▶ _Stated task_:
Among the lines of these entries, how many hold the word "scene"? State only the number.

───── Input rows

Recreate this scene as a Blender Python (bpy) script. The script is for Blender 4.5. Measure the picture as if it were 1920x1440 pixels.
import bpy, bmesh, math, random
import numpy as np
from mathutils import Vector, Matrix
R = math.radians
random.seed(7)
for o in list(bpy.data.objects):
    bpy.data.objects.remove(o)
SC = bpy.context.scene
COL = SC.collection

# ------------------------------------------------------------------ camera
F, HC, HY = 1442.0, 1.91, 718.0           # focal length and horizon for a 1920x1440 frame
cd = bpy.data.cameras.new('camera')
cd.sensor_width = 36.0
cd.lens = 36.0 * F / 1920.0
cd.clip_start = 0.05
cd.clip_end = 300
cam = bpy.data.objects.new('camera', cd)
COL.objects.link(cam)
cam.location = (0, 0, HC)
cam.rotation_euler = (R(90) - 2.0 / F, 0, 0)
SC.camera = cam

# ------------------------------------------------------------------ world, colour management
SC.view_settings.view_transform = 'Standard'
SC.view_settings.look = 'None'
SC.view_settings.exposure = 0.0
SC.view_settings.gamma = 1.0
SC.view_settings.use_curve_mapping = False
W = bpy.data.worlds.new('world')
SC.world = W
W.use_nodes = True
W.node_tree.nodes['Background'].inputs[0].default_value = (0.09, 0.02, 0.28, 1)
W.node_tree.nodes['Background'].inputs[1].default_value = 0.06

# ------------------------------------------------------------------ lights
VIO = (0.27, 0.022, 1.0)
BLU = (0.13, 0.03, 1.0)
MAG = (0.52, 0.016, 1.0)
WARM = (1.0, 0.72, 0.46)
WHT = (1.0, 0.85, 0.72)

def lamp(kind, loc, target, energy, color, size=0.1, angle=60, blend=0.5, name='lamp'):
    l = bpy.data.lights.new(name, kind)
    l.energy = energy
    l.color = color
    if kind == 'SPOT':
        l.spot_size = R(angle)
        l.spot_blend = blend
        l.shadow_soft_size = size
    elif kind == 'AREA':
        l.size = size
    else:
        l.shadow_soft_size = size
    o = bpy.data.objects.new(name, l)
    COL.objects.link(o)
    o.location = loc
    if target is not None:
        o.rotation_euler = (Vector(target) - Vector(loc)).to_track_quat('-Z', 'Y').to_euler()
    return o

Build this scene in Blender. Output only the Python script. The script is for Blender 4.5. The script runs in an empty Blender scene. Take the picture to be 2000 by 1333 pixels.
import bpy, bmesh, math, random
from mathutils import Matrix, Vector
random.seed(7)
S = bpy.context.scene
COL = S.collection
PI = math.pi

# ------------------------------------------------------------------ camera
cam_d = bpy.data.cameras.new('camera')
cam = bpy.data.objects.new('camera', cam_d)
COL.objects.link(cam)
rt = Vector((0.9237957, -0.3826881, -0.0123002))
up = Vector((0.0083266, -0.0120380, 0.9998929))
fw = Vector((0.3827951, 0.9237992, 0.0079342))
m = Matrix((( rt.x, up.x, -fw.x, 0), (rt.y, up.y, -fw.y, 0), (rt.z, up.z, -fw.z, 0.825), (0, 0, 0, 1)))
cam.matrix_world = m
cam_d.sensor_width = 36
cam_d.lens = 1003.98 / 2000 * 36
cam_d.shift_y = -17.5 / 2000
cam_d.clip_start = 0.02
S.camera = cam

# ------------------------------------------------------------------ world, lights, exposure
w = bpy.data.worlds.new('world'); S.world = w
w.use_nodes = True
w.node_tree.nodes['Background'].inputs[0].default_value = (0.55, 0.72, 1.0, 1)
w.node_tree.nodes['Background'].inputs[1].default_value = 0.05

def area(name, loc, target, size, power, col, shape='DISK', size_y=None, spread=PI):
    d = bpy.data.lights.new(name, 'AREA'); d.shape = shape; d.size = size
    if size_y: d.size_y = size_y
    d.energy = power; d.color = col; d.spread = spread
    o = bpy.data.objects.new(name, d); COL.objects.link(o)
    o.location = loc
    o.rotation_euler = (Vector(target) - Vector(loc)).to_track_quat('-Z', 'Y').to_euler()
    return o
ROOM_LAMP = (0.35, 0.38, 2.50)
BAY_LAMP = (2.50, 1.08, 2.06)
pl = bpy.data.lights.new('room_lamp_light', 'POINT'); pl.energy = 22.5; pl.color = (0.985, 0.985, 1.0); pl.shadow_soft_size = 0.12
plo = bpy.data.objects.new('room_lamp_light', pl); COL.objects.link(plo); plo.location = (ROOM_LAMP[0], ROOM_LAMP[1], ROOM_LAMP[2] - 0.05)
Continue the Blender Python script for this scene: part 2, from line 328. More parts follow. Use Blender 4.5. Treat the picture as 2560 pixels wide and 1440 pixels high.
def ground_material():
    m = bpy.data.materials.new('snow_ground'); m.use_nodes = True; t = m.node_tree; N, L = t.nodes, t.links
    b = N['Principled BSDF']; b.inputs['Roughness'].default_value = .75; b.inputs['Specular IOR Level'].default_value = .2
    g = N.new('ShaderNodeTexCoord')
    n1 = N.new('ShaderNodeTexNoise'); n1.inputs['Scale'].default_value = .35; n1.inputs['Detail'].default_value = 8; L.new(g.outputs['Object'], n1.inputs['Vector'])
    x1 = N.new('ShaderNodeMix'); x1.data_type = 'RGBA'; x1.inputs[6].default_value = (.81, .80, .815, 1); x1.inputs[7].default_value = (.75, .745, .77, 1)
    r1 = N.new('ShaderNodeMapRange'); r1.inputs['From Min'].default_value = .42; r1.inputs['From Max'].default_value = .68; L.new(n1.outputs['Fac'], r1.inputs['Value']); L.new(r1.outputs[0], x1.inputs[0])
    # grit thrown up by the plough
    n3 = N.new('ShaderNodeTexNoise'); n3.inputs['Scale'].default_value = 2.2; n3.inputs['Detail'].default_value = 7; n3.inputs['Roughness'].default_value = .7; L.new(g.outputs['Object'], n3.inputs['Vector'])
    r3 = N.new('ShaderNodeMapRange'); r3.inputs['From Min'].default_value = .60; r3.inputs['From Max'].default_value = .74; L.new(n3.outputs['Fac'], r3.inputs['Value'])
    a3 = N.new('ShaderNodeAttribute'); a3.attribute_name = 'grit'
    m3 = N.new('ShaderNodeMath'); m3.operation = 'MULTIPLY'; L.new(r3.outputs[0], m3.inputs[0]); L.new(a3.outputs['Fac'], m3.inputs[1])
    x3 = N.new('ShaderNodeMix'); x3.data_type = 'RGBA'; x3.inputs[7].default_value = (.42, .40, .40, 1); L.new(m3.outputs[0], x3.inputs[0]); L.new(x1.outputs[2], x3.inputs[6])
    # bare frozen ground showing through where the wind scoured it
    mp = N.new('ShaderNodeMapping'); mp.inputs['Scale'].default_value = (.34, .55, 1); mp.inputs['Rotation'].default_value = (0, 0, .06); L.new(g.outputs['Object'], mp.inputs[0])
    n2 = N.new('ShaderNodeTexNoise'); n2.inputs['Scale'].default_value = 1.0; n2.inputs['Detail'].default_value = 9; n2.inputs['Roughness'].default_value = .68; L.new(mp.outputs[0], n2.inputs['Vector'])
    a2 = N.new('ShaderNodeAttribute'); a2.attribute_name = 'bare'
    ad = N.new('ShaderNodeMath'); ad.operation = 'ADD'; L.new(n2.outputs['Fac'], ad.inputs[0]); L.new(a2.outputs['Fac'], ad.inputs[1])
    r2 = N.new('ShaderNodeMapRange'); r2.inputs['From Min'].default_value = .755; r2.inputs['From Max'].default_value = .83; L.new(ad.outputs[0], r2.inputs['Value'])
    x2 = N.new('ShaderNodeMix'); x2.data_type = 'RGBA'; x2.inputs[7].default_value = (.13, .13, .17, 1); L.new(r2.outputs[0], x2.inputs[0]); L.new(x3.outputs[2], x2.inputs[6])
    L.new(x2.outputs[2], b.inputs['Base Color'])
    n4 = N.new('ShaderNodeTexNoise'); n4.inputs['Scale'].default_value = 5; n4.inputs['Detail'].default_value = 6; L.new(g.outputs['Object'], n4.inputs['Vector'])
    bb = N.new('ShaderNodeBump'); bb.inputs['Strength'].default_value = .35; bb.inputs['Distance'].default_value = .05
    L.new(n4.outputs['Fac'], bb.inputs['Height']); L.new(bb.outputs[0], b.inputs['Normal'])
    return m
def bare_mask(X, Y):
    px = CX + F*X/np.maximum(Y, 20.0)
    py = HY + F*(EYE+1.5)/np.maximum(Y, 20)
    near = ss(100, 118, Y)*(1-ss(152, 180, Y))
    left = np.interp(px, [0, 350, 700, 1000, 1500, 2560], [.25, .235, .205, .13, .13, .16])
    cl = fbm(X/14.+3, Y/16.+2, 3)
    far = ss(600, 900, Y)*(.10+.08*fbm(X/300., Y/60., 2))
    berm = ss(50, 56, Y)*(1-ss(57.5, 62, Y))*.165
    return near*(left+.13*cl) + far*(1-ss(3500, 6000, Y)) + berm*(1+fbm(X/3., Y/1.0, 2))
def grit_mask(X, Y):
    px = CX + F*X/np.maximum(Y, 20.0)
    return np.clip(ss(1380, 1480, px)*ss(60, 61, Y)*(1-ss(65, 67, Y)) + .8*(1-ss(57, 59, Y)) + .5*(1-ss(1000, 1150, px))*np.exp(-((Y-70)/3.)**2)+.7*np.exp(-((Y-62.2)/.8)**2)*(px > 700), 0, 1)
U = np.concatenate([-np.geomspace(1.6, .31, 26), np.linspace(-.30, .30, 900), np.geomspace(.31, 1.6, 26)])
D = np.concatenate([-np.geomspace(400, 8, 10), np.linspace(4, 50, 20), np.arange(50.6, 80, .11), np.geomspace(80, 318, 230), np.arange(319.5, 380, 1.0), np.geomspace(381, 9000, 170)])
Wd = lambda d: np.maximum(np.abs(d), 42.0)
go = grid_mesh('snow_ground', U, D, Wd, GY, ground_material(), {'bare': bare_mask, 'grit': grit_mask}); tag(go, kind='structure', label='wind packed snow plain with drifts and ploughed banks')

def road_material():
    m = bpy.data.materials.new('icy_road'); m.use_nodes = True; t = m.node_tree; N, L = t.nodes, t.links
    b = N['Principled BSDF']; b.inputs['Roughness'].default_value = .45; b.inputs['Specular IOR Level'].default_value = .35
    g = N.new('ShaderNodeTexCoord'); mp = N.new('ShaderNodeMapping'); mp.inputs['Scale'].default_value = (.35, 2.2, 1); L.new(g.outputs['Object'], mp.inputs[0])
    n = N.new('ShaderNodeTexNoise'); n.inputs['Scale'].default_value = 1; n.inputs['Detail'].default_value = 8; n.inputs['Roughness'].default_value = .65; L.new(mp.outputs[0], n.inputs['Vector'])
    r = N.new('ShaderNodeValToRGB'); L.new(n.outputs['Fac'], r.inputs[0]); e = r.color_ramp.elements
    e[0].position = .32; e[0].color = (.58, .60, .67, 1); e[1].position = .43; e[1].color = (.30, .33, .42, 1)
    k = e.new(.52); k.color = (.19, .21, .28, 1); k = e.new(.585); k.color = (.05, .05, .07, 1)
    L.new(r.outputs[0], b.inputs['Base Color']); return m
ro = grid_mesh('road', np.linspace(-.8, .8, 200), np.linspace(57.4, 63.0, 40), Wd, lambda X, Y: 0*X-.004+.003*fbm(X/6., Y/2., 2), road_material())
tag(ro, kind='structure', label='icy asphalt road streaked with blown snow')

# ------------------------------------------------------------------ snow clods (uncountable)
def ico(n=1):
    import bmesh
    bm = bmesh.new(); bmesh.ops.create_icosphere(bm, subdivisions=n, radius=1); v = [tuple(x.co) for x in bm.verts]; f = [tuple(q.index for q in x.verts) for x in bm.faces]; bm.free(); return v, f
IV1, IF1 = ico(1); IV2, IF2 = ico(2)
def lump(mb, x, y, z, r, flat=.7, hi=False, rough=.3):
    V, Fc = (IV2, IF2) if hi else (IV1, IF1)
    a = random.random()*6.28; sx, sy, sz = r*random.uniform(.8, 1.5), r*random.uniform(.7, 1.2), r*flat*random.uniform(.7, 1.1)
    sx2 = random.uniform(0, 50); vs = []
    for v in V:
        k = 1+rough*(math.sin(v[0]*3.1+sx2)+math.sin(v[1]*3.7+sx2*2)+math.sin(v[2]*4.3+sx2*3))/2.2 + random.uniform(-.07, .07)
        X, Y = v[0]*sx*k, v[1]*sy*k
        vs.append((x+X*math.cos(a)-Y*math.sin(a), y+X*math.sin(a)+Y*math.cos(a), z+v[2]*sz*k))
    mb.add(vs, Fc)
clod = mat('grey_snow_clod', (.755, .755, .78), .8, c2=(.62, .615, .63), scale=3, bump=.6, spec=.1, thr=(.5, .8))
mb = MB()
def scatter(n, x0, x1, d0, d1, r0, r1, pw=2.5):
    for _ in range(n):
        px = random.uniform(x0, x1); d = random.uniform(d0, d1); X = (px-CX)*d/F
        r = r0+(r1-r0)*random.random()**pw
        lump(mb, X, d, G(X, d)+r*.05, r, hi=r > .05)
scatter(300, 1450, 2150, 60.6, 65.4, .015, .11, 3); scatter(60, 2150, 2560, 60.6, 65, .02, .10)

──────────

▶ _Full answer_:
5